Experience the wonder of the Amsterdam Festival

There are three great ways to make the very best of the installations and art works: take a bike ride along the canal at twilight and catch the artists’ creations as, one by one, they light up for the night ahead (rather aptly, one work, designed by the renowned Dutch artist Jeroen Henneman, is a gigantic pair of modernist reading lamps). Then as darkness falls, get on board one of the many boats to get a view of things from the water. Or walk “home” using the art works as navigational markers - the canals of Amsterdam form a horseshoe shape, which seems to confuse even Google Maps.

For a taste of authentic Amsterdam while you take it all in, you could also opt for a dinner cruise that meanders through the city’s maze of canals. Most notably, the Dame van Amstel is a something of a stately beauty of a boat, as is the wood paneled De Swaen, either one of which would make for a memorable experience of the Light Festival.

If you’re keen to glimpse the favourites at this year’s festival, be on the lookout for Spider on the Bridge by the French art collective, Groupe LAPS, which consists of 80 spiders, each spanning two metres in width. LED programming cleverly makes the spiders “come alive” and appear to crawl around in quite spectacular fashion – just warn any arachnophobes in your party.

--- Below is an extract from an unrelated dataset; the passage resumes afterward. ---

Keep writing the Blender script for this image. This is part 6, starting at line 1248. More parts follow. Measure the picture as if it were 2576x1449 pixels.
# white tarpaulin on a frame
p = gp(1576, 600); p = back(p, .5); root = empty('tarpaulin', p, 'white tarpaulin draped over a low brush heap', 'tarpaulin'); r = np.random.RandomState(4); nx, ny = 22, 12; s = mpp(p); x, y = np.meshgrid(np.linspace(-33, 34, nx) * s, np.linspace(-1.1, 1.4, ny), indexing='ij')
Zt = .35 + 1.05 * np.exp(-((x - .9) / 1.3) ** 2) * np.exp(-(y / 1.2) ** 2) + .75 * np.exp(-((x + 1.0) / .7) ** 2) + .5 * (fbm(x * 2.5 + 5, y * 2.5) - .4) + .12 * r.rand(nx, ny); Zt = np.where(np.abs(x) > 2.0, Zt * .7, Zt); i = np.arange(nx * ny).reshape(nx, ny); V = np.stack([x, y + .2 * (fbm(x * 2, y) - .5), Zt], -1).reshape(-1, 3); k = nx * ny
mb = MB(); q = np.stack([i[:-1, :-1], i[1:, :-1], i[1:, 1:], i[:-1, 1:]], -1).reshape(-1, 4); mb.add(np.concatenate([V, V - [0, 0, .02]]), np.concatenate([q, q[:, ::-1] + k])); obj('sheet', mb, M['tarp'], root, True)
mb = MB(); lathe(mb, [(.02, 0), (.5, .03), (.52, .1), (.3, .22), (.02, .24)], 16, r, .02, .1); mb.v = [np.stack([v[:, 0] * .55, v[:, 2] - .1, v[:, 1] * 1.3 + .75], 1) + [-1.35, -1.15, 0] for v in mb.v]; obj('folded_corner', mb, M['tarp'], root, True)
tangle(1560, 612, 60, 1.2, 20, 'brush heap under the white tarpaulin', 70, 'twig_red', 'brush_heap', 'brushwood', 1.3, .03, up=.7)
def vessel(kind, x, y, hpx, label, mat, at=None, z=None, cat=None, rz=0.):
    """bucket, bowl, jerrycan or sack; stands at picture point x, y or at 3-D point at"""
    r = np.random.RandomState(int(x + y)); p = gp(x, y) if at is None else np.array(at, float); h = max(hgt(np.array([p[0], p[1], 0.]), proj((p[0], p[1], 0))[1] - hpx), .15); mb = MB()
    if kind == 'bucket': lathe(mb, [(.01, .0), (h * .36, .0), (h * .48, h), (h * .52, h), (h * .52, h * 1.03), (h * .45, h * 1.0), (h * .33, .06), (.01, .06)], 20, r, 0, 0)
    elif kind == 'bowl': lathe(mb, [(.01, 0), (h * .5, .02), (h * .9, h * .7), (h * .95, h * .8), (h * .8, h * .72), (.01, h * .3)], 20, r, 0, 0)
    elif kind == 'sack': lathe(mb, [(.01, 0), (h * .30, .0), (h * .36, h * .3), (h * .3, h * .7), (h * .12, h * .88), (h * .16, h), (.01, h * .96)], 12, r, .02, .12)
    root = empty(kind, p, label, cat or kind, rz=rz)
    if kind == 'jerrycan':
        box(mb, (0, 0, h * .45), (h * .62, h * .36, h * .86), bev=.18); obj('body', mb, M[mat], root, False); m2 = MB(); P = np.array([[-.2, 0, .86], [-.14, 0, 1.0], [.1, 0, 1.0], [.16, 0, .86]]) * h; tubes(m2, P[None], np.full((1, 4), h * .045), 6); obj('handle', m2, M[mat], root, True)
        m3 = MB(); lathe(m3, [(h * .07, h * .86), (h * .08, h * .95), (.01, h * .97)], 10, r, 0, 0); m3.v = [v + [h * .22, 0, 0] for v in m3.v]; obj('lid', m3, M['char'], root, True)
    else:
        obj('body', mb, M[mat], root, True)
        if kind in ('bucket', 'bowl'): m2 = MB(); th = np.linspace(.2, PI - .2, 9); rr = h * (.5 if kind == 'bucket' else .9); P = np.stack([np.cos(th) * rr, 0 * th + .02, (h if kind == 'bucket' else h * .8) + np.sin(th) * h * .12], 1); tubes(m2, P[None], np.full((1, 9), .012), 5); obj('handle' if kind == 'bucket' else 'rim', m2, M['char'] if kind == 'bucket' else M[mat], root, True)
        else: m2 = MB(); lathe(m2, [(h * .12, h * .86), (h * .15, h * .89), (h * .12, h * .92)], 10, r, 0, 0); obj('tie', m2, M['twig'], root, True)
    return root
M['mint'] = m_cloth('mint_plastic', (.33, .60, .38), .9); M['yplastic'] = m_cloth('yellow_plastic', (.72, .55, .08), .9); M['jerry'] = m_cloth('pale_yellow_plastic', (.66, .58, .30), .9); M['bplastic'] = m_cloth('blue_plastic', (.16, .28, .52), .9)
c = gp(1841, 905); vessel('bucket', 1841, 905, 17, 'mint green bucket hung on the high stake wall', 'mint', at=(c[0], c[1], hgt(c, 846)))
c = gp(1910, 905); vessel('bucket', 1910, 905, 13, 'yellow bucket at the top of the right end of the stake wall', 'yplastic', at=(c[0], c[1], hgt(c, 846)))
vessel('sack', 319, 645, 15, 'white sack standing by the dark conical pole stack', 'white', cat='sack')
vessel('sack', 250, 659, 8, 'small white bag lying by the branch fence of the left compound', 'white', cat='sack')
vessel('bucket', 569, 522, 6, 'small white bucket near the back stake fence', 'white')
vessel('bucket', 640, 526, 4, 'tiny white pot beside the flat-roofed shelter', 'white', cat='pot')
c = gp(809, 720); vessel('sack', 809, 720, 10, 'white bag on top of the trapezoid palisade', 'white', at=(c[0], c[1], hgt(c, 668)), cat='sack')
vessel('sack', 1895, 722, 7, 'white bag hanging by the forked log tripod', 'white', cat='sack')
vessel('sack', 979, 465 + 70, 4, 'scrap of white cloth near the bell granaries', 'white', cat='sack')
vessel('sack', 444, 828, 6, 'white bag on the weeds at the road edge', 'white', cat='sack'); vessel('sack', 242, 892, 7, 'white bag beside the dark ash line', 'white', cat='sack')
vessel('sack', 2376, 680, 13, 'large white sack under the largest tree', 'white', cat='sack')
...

Elsewhere, a canal-side house delivers a worthy rendition of Van Gogh’s Starry Night by the Belgrade art duo Ivana Jelić & Pavle Petrović, while the Israeli artist Merav Eitan and German artist Gaston Zahr collaborate on a collection of giant, lit up dandelions – enticing visitors to make a wish as they float by.

The festival, which runs until 20th January 2019 does however carry a serious theme to it: “The Medium is the Message”. The most thought-provoking work on display is in fact the least flashy of the lot - a series of illuminated panels of text, which stretches 90 metres above the water line. Ode aan de Mol uses a mysterious text called Nuclear Semiotics, originally written by scientists at the American Department of Energy to deter future intruders from entering nuclear storage waste sites. The text also questions how we can tackle future issues that will stretch far beyond our own generations or civilisations. Each year, Amsterdam Light Festival as a foundation is responsible for the selection of the 30 artists featured. Its annual Call for Concepts campaign invites artists who keen to participate, to send in their concepts to tie in with the festival’s theme of the year. The festival’s curatorial team will then painstakingly work through every single one of the artist entries, whittling down the 800 or so candidates to around 150-200. Once the list has been slimmed down further to a mere 30, Amsterdam Lights Festival will then collaborate closely with each of the 30 lucky artists to create their concept, ready for light installation. The show is grabbing international attention for including the youngest and least established participant ever to be selected by the City of Amsterdam; Climate Artist Piet Hume, to whom, yes, I am related (he’s my nephew).

But you don’t need family connections to enjoy the Light Festival and Amsterdam has never been easier to get to or around. From London there is, at last, a direct city-to-city Eurostar and once there, Amsterdam now has a subway, which is super-fast, affordable and stunning; it is its own luminescent work of art. In fact, you could add a fourth way to see Amsterdam - go underground.